### The request
Please transcribe the data that follows without the pictures, keeping every word the same.
* Begin Data *
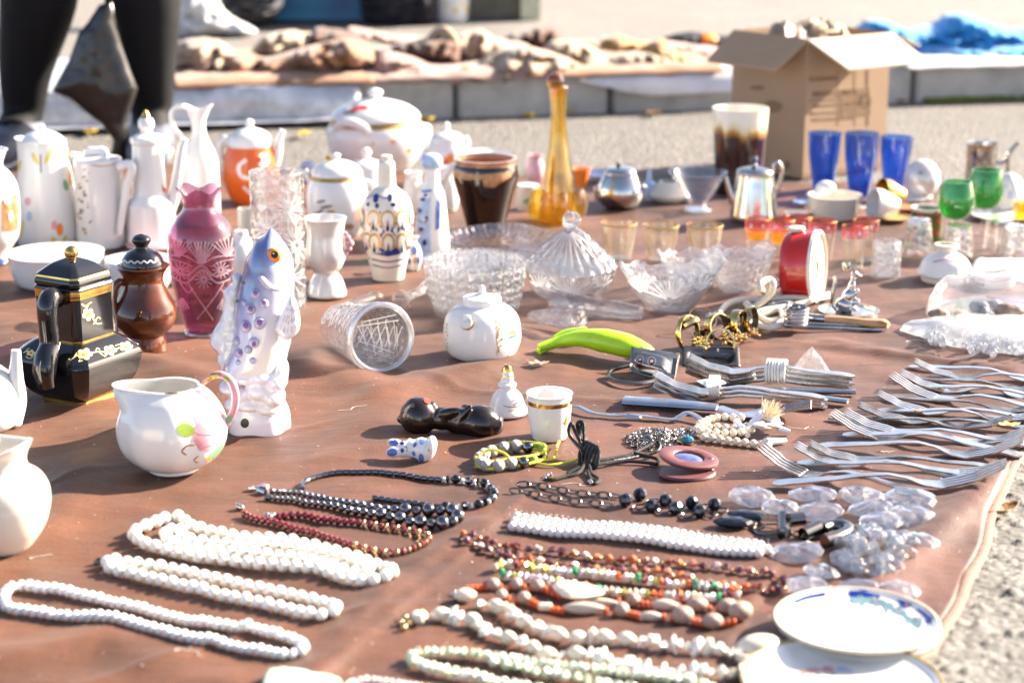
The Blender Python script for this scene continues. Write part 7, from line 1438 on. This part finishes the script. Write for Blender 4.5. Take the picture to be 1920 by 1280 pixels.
# mixed colour chips
t = neck('bright multicoloured glass chip necklace with green and orange flecks', (1160, 1080))
CM = [pm('white chip', (.78, .74, .68), .15, coat=.5), pm('green chip', (.03, .28, .10), .12, coat=.5), pm('orange chip', (.75, .14, .02), .12, coat=.5), pm('lime chip', (.50, .50, .08), .12, coat=.5), pm('lilac chip', (.60, .48, .62), .12, coat=.5), pm('dark red chip', (.15, .02, .03), .12, coat=.5), pm('cream chip', (.75, .62, .44), .15, coat=.5)]
rm = random.Random(4)
for pts in ([(925, 1062), (950, 1052), (1000, 1058), (1100, 1068), (1200, 1080), (1300, 1090), (1384, 1102)], [(935, 1072), (1000, 1077), (1060, 1088), (1130, 1098), (1240, 1106), (1330, 1113), (1384, 1110)]):
    strand(t, pts, 11.5, lambda i, f: (B(CM[rm.choice([0, 0, 0, 6, 6, 1, 2, 2, 3, 4, 0, 5])], 'chip'), (.52, 1.15, .95), 'bead'), wiggle=1.5, rng=rm, cap=50, cord=(STR, .0012))
# seeds and orange beads
t = neck('necklace of brown striped seeds joined by small orange beads', (1130, 1130))
SEED = pm('brown striped seed', (.48, .34, .27), .45, var=.5, ns=160, bump=.3); SEEDL = pm('pale long seed', (.56, .46, .38), .4, var=.35, ns=130); ORB = pm('orange coral bead', (.62, .10, .02), .3, var=.25, ns=90); IVO = pm('ivory shell', (.74, .64, .50), .3, var=.15, ns=40, coat=.3)
for x, y, rx, ry, mt, kd, a in ((925, 1098, 13, 13, SEED, 'ball', 0), (968, 1098, 12, 13, SEED, 'ball', 0), (1008, 1102, 13, 13, SEED, 'ball', 0), (1118, 1126, 42, 10, SEEDL, 'seed', -.1), (1188, 1125, 13, 14, SEED, 'ball', 0), (1246, 1136, 26, 12, SEEDL, 'seed', -.1), (1308, 1137, 20, 15, SEED, 'ball', 0), (1364, 1141, 20, 16, SEED, 'ball', 0), (940, 1118, 12, 13, SEED, 'ball', 0), (982, 1122, 13, 13, SEED, 'ball', 0), (1022, 1138, 13, 9, IVO, 'tube', 0), (1095, 1141, 41, 13, SEEDL, 'seed', -.05), (1166, 1148, 14, 15, SEED, 'ball', 0), (1220, 1156, 24, 10, SEEDL, 'seed', -.1), (1280, 1160, 21, 18, SEED, 'ball', 0), (1336, 1168, 20, 16, SEED, 'ball', 0), (1388, 1156, 24, 20, SEED, 'ball', .4)):
    s = scl(G(x, y)); bead(t, B(mt, kd), lay(G(x, y), ry*s*.9), (rx*s, ry*s, ry*s*.95), a, 'bead')
for a, b, n in (((876, 1103), (910, 1098), 5), ((938, 1098), (955, 1099), 2), ((982, 1100), (996, 1101), 2), ((1022, 1104), (1048, 1114), 4), ((1160, 1122), (1174, 1124), 2), ((1203, 1128), (1222, 1132), 3), ((1272, 1134), (1288, 1136), 2), ((1330, 1138), (1346, 1140), 2), ((953, 1120), (968, 1122), 2), ((996, 1126), (1008, 1134), 3), ((1036, 1140), (1054, 1141), 3), ((1136, 1142), (1152, 1146), 2), ((1180, 1150), (1196, 1154), 3), ((1244, 1156), (1260, 1158), 2), ((1300, 1162), (1318, 1165), 3), ((1356, 1168), (1376, 1168), 3)):
    for k in range(n): q = G(a[0]+(b[0]-a[0])*k/max(1, n-1), a[1]+(b[1]-a[1])*k/max(1, n-1)); bead(t, B(ORB, 'disc'), lay(q, .0028), .0034, -.1, 'orange_bead')
m = MB(); puff(m, [(1036, 1098), (1050, 1090), (1085, 1092), (1110, 1098), (1134, 1110), (1110, 1118), (1070, 1120), (1048, 1112)], onground(.006), .004, D=9, step=6, lump=.4, ls=.1, back=.6); fixn(m.build('shell_plate', IVO, t)); bead(t, B(IVO, 'seed'), lay(G(872, 1122), .006), (.0098, .0066, .006), .15, 'cowrie')
m = MB()
for x, y in ((852, 1108), (858, 1112), (850, 1114), (856, 1120)): m.ell(lay(G(x, y), .002), .0022, 7, 5)
m.build('clasp', SILV, t)
# white shell chips
t = neck('irregular white shell chip necklace with long splinters', (1080, 1190))
rs = random.Random(21)
def wsh(i, f):
    k = rs.random(); return (B(IVO if k < .3 else WBD, 'chip'), (rs.uniform(.35, .75), rs.uniform(.8, 1.9), rs.uniform(.6, 1.1)), 'bead') if k < .85 else (B(IVO, 'seed'), (1.2, .9, .85), 'bead')
strand(t, [(775, 1160), (800, 1155), (835, 1152), (880, 1162), (910, 1178), (950, 1192), (990, 1206), (1020, 1220), (1090, 1226), (1150, 1240), (1200, 1252), (1260, 1262), (1320, 1266), (1400, 1262)], 16.5, wsh, wiggle=4, rng=rs, cap=60, cord=(STR, .0008))
strand(t, [(895, 1128), (925, 1128), (955, 1146), (990, 1162), (1035, 1182), (1070, 1192), (1110, 1194), (1190, 1200), (1240, 1207), (1290, 1210), (1340, 1215), (1390, 1228), (1410, 1250)], 16.5, wsh, wiggle=4, rng=rs, cap=39, cord=(STR, .0008))
m = MB()
for x, y in ((752, 1170), (760, 1160), (766, 1172), (758, 1180), (782, 1152)): m.ell(lay(G(x, y), .003), .003, 8, 6)
m.build('clasp', GBD, t)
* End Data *
### Output below
The Blender Python script for this scene continues. Write part 7, from line 1438 on. This part finishes the script. Write for Blender 4.5. Take the picture to be 1920 by 1280 pixels.
# mixed colour chips
t = neck('bright multicoloured glass chip necklace with green and orange flecks', (1160, 1080))
CM = [pm('white chip', (.78, .74, .68), .15, coat=.5), pm('green chip', (.03, .28, .10), .12, coat=.5), pm('orange chip', (.75, .14, .02), .12, coat=.5), pm('lime chip', (.50, .50, .08), .12, coat=.5), pm('lilac chip', (.60, .48, .62), .12, coat=.5), pm('dark red chip', (.15, .02, .03), .12, coat=.5), pm('cream chip', (.75, .62, .44), .15, coat=.5)]
rm = random.Random(4)
for pts in ([(925, 1062), (950, 1052), (1000, 1058), (1100, 1068), (1200, 1080), (1300, 1090), (1384, 1102)], [(935, 1072), (1000, 1077), (1060, 1088), (1130, 1098), (1240, 1106), (1330, 1113), (1384, 1110)]):
    strand(t, pts, 11.5, lambda i, f: (B(CM[rm.choice([0, 0, 0, 6, 6, 1, 2, 2, 3, 4, 0, 5])], 'chip'), (.52, 1.15, .95), 'bead'), wiggle=1.5, rng=rm, cap=50, cord=(STR, .0012))
# seeds and orange beads
t = neck('necklace of brown striped seeds joined by small orange beads', (1130, 1130))
SEED = pm('brown striped seed', (.48, .34, .27), .45, var=.5, ns=160, bump=.3); SEEDL = pm('pale long seed', (.56, .46, .38), .4, var=.35, ns=130); ORB = pm('orange coral bead', (.62, .10, .02), .3, var=.25, ns=90); IVO = pm('ivory shell', (.74, .64, .50), .3, var=.15, ns=40, coat=.3)
for x, y, rx, ry, mt, kd, a in ((925, 1098, 13, 13, SEED, 'ball', 0), (968, 1098, 12, 13, SEED, 'ball', 0), (1008, 1102, 13, 13, SEED, 'ball', 0), (1118, 1126, 42, 10, SEEDL, 'seed', -.1), (1188, 1125, 13, 14, SEED, 'ball', 0), (1246, 1136, 26, 12, SEEDL, 'seed', -.1), (1308, 1137, 20, 15, SEED, 'ball', 0), (1364, 1141, 20, 16, SEED, 'ball', 0), (940, 1118, 12, 13, SEED, 'ball', 0), (982, 1122, 13, 13, SEED, 'ball', 0), (1022, 1138, 13, 9, IVO, 'tube', 0), (1095, 1141, 41, 13, SEEDL, 'seed', -.05), (1166, 1148, 14, 15, SEED, 'ball', 0), (1220, 1156, 24, 10, SEEDL, 'seed', -.1), (1280, 1160, 21, 18, SEED, 'ball', 0), (1336, 1168, 20, 16, SEED, 'ball', 0), (1388, 1156, 24, 20, SEED, 'ball', .4)):
    s = scl(G(x, y)); bead(t, B(mt, kd), lay(G(x, y), ry*s*.9), (rx*s, ry*s, ry*s*.95), a, 'bead')
for a, b, n in (((876, 1103), (910, 1098), 5), ((938, 1098), (955, 1099), 2), ((982, 1100), (996, 1101), 2), ((1022, 1104), (1048, 1114), 4), ((1160, 1122), (1174, 1124), 2), ((1203, 1128), (1222, 1132), 3), ((1272, 1134), (1288, 1136), 2), ((1330, 1138), (1346, 1140), 2), ((953, 1120), (968, 1122), 2), ((996, 1126), (1008, 1134), 3), ((1036, 1140), (1054, 1141), 3), ((1136, 1142), (1152, 1146), 2), ((1180, 1150), (1196, 1154), 3), ((1244, 1156), (1260, 1158), 2), ((1300, 1162), (1318, 1165), 3), ((1356, 1168), (1376, 1168), 3)):
    for k in range(n): q = G(a[0]+(b[0]-a[0])*k/max(1, n-1), a[1]+(b[1]-a[1])*k/max(1, n-1)); bead(t, B(ORB, 'disc'), lay(q, .0028), .0034, -.1, 'orange_bead')
m = MB(); puff(m, [(1036, 1098), (1050, 1090), (1085, 1092), (1110, 1098), (1134, 1110), (1110, 1118), (1070, 1120), (1048, 1112)], onground(.006), .004, D=9, step=6, lump=.4, ls=.1, back=.6); fixn(m.build('shell_plate', IVO, t)); bead(t, B(IVO, 'seed'), lay(G(872, 1122), .006), (.0098, .0066, .006), .15, 'cowrie')
m = MB()
for x, y in ((852, 1108), (858, 1112), (850, 1114), (856, 1120)): m.ell(lay(G(x, y), .002), .0022, 7, 5)
m.build('clasp', SILV, t)
# white shell chips
t = neck('irregular white shell chip necklace with long splinters', (1080, 1190))
rs = random.Random(21)
def wsh(i, f):
    k = rs.random(); return (B(IVO if k < .3 else WBD, 'chip'), (rs.uniform(.35, .75), rs.uniform(.8, 1.9), rs.uniform(.6, 1.1)), 'bead') if k < .85 else (B(IVO, 'seed'), (1.2, .9, .85), 'bead')
strand(t, [(775, 1160), (800, 1155), (835, 1152), (880, 1162), (910, 1178), (950, 1192), (990, 1206), (1020, 1220), (1090, 1226), (1150, 1240), (1200, 1252), (1260, 1262), (1320, 1266), (1400, 1262)], 16.5, wsh, wiggle=4, rng=rs, cap=60, cord=(STR, .0008))
strand(t, [(895, 1128), (925, 1128), (955, 1146), (990, 1162), (1035, 1182), (1070, 1192), (1110, 1194), (1190, 1200), (1240, 1207), (1290, 1210), (1340, 1215), (1390, 1228), (1410, 1250)], 16.5, wsh, wiggle=4, rng=rs, cap=39, cord=(STR, .0008))
m = MB()
for x, y in ((752, 1170), (760, 1160), (766, 1172), (758, 1180), (782, 1152)): m.ell(lay(G(x, y), .003), .003, 8, 6)
m.build('clasp', GBD, t)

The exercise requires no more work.